With a view towards predicting the consequences of human-made climate change for Mediterranean ecosystems, Earth scientists from Heidelberg University have studied natural climate and vegetation fluctuations of the past 500,000 years. Their primary focus was the effects of these fluctuations on the forests in the Mediterranean region. To this end, researchers led by Dr Andreas Koutsodendris analysed fossil pollen preserved in a sediment core from Greece. Their investigations suggest that in long-standing drought conditions – as the latest climate models predict – desertification of the forests in the Mediterranean region is likely in the near future.
Mediterranean forests are not only hotspots of biodiversity, but they also provide critical ecosystem services. They protect against soil erosion, regulate the regional climate and hydrological conditions, and supply food and timber. “Because they are exceptionally sensitive to climate change, concern for their survival is growing in light of anthropogenic CO2 emissions and associated global warming,” explains Dr Koutsodendris. He is a member of the research group of Prof. Dr Jörg Pross, which investigates the Earth’s environmental and ecosystem dynamics at Heidelberg University’s Institute of Earth Sciences.
To trace how Mediterranean forests reacted to climate changes in the past, the Heidelberg researchers, in cooperation with colleagues from France, Germany, Greece, and the United Kingdom, took drill cores from Tenaghi Philippon – a terrestrial climate archive in the northeast of Greece – that provide a complete record of the past 500,000 years, and in which fossil pollen grains are preserved. The data on vegetation development in this period gained from the pollen grains was correlated with geochemical data on contemporaneous fluctuations in precipitation. The results of the team led by Dr Koutsodendris show that, in the past, the Mediterranean forests transformed into steppes within a few decades as soon as specific precipitation thresholds were crossed.

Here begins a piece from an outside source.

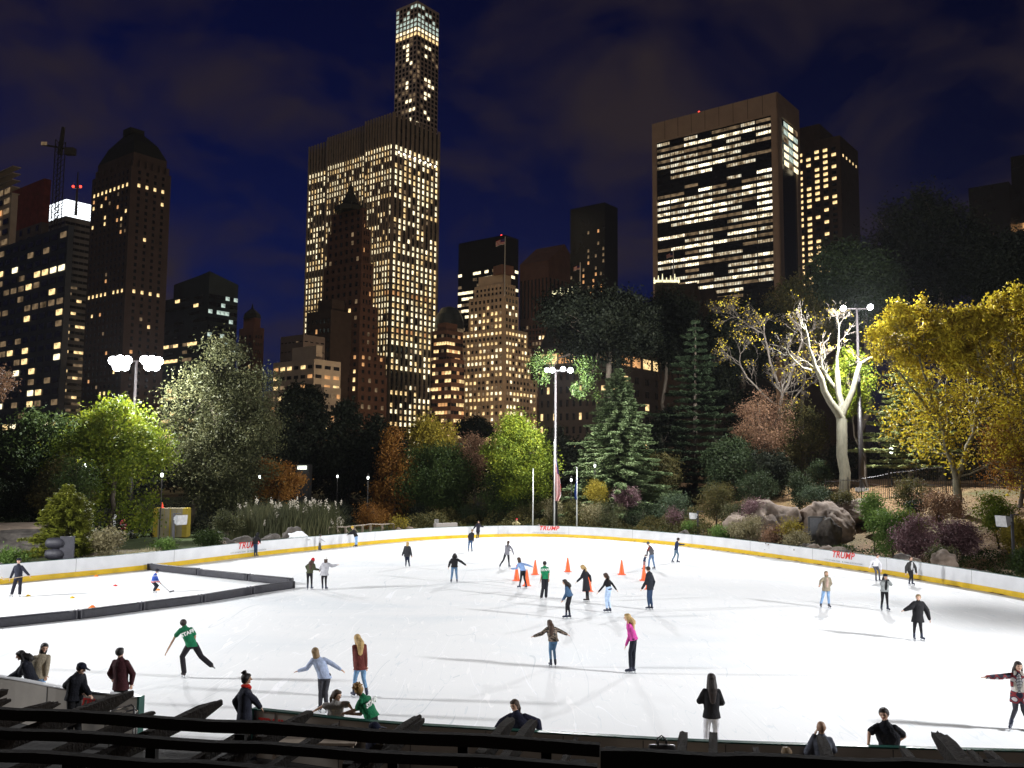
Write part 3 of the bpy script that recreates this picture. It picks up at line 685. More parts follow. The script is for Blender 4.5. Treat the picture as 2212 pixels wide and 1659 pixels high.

Using ecological models, the scientists also examined possible factors that caused precipitation patterns to change. Their analyses show that changes in atmospheric CO2 content influence the amount of precipitation in the Mediterranean region. “In the past, a decrease in rainfall of 40 to 45 percent was sufficient to set off a sudden shift from forest to steppe biomes under natural conditions,” explains Dr Koutsodendris. These results imply that such a shift could lie ahead for the forests of the Mediterranean region in the near future if nothing is done to protect them, the Heidelberg Earth scientist states.
Funding for the research was provided by the German Research Foundation, the State of Hessen in the context of its state initiative for the development of scientific and economic excellence, and the Wilhelm Schuler Foundation. The research results were published in the journal Nature Communications.